§ **Information supplied**:
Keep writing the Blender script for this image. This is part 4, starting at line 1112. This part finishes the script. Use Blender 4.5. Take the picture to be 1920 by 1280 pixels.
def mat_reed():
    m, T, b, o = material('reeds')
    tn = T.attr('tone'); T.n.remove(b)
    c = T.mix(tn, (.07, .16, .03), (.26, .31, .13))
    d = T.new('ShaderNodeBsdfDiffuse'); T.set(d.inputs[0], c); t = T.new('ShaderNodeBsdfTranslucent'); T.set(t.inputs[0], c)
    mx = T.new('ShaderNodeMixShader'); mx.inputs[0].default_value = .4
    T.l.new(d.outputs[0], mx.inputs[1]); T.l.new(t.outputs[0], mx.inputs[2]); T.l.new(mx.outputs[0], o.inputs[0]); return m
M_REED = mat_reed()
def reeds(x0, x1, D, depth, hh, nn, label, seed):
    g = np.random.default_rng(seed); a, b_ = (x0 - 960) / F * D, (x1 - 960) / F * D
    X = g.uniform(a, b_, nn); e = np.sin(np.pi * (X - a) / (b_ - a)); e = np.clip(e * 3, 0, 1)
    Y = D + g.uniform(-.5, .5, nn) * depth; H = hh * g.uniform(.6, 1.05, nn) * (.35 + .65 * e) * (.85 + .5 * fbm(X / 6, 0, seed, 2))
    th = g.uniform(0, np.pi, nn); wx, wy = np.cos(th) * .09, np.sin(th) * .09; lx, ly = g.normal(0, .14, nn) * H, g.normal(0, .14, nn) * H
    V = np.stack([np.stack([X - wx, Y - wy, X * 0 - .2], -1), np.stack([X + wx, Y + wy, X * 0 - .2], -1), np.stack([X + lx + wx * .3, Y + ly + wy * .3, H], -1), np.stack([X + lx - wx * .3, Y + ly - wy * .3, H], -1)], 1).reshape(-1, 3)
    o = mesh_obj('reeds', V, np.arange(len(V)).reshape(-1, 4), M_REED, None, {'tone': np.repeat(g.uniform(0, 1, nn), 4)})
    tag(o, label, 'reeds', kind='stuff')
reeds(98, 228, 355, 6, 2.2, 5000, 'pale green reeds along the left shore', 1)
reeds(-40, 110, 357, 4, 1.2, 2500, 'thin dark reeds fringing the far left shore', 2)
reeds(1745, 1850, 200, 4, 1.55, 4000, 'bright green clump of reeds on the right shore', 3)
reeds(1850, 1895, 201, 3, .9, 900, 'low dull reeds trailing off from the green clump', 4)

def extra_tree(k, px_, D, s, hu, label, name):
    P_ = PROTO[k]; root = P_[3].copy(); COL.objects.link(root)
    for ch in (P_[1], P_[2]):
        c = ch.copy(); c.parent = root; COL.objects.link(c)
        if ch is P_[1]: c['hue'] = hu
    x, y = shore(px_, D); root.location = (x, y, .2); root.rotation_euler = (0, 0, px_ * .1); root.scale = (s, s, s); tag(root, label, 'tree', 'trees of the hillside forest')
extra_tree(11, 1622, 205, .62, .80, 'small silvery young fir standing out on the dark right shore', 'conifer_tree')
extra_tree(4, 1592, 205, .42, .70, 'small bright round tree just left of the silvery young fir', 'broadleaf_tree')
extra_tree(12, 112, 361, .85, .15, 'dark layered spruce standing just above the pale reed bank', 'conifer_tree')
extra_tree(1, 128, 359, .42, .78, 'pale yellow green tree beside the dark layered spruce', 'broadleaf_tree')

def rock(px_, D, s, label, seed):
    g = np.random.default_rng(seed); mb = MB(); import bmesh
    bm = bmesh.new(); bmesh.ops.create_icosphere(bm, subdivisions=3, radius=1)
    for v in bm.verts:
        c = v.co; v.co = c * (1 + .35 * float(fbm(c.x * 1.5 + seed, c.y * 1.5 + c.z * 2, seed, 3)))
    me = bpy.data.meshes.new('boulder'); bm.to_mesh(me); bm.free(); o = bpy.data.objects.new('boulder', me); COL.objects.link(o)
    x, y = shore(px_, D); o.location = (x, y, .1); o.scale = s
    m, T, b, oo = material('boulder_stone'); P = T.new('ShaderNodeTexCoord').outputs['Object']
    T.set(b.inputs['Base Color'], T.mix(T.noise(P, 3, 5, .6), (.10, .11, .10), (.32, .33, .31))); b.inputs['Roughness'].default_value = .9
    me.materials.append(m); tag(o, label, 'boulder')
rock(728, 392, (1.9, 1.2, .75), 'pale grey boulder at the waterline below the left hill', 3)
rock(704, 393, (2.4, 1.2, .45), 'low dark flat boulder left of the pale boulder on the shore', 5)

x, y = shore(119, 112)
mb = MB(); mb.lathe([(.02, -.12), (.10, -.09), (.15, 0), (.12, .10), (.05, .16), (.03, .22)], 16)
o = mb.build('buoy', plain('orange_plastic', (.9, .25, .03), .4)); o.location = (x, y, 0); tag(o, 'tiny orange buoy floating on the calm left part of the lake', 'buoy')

§ **Problem to solve**: Reproduce the data in full, exactly as presented.

§ **Solution below**:
Keep writing the Blender script for this image. This is part 4, starting at line 1112. This part finishes the script. Use Blender 4.5. Take the picture to be 1920 by 1280 pixels.
def mat_reed():
    m, T, b, o = material('reeds')
    tn = T.attr('tone'); T.n.remove(b)
    c = T.mix(tn, (.07, .16, .03), (.26, .31, .13))
    d = T.new('ShaderNodeBsdfDiffuse'); T.set(d.inputs[0], c); t = T.new('ShaderNodeBsdfTranslucent'); T.set(t.inputs[0], c)
    mx = T.new('ShaderNodeMixShader'); mx.inputs[0].default_value = .4
    T.l.new(d.outputs[0], mx.inputs[1]); T.l.new(t.outputs[0], mx.inputs[2]); T.l.new(mx.outputs[0], o.inputs[0]); return m
M_REED = mat_reed()
def reeds(x0, x1, D, depth, hh, nn, label, seed):
    g = np.random.default_rng(seed); a, b_ = (x0 - 960) / F * D, (x1 - 960) / F * D
    X = g.uniform(a, b_, nn); e = np.sin(np.pi * (X - a) / (b_ - a)); e = np.clip(e * 3, 0, 1)
    Y = D + g.uniform(-.5, .5, nn) * depth; H = hh * g.uniform(.6, 1.05, nn) * (.35 + .65 * e) * (.85 + .5 * fbm(X / 6, 0, seed, 2))
    th = g.uniform(0, np.pi, nn); wx, wy = np.cos(th) * .09, np.sin(th) * .09; lx, ly = g.normal(0, .14, nn) * H, g.normal(0, .14, nn) * H
    V = np.stack([np.stack([X - wx, Y - wy, X * 0 - .2], -1), np.stack([X + wx, Y + wy, X * 0 - .2], -1), np.stack([X + lx + wx * .3, Y + ly + wy * .3, H], -1), np.stack([X + lx - wx * .3, Y + ly - wy * .3, H], -1)], 1).reshape(-1, 3)
    o = mesh_obj('reeds', V, np.arange(len(V)).reshape(-1, 4), M_REED, None, {'tone': np.repeat(g.uniform(0, 1, nn), 4)})
    tag(o, label, 'reeds', kind='stuff')
reeds(98, 228, 355, 6, 2.2, 5000, 'pale green reeds along the left shore', 1)
reeds(-40, 110, 357, 4, 1.2, 2500, 'thin dark reeds fringing the far left shore', 2)
reeds(1745, 1850, 200, 4, 1.55, 4000, 'bright green clump of reeds on the right shore', 3)
reeds(1850, 1895, 201, 3, .9, 900, 'low dull reeds trailing off from the green clump', 4)

def extra_tree(k, px_, D, s, hu, label, name):
    P_ = PROTO[k]; root = P_[3].copy(); COL.objects.link(root)
    for ch in (P_[1], P_[2]):
        c = ch.copy(); c.parent = root; COL.objects.link(c)
        if ch is P_[1]: c['hue'] = hu
    x, y = shore(px_, D); root.location = (x, y, .2); root.rotation_euler = (0, 0, px_ * .1); root.scale = (s, s, s); tag(root, label, 'tree', 'trees of the hillside forest')
extra_tree(11, 1622, 205, .62, .80, 'small silvery young fir standing out on the dark right shore', 'conifer_tree')
extra_tree(4, 1592, 205, .42, .70, 'small bright round tree just left of the silvery young fir', 'broadleaf_tree')
extra_tree(12, 112, 361, .85, .15, 'dark layered spruce standing just above the pale reed bank', 'conifer_tree')
extra_tree(1, 128, 359, .42, .78, 'pale yellow green tree beside the dark layered spruce', 'broadleaf_tree')

def rock(px_, D, s, label, seed):
    g = np.random.default_rng(seed); mb = MB(); import bmesh
    bm = bmesh.new(); bmesh.ops.create_icosphere(bm, subdivisions=3, radius=1)
    for v in bm.verts:
        c = v.co; v.co = c * (1 + .35 * float(fbm(c.x * 1.5 + seed, c.y * 1.5 + c.z * 2, seed, 3)))
    me = bpy.data.meshes.new('boulder'); bm.to_mesh(me); bm.free(); o = bpy.data.objects.new('boulder', me); COL.objects.link(o)
    x, y = shore(px_, D); o.location = (x, y, .1); o.scale = s
    m, T, b, oo = material('boulder_stone'); P = T.new('ShaderNodeTexCoord').outputs['Object']
    T.set(b.inputs['Base Color'], T.mix(T.noise(P, 3, 5, .6), (.10, .11, .10), (.32, .33, .31))); b.inputs['Roughness'].default_value = .9
    me.materials.append(m); tag(o, label, 'boulder')
rock(728, 392, (1.9, 1.2, .75), 'pale grey boulder at the waterline below the left hill', 3)
rock(704, 393, (2.4, 1.2, .45), 'low dark flat boulder left of the pale boulder on the shore', 5)

x, y = shore(119, 112)
mb = MB(); mb.lathe([(.02, -.12), (.10, -.09), (.15, 0), (.12, .10), (.05, .16), (.03, .22)], 16)
o = mb.build('buoy', plain('orange_plastic', (.9, .25, .03), .4)); o.location = (x, y, 0); tag(o, 'tiny orange buoy floating on the calm left part of the lake', 'buoy')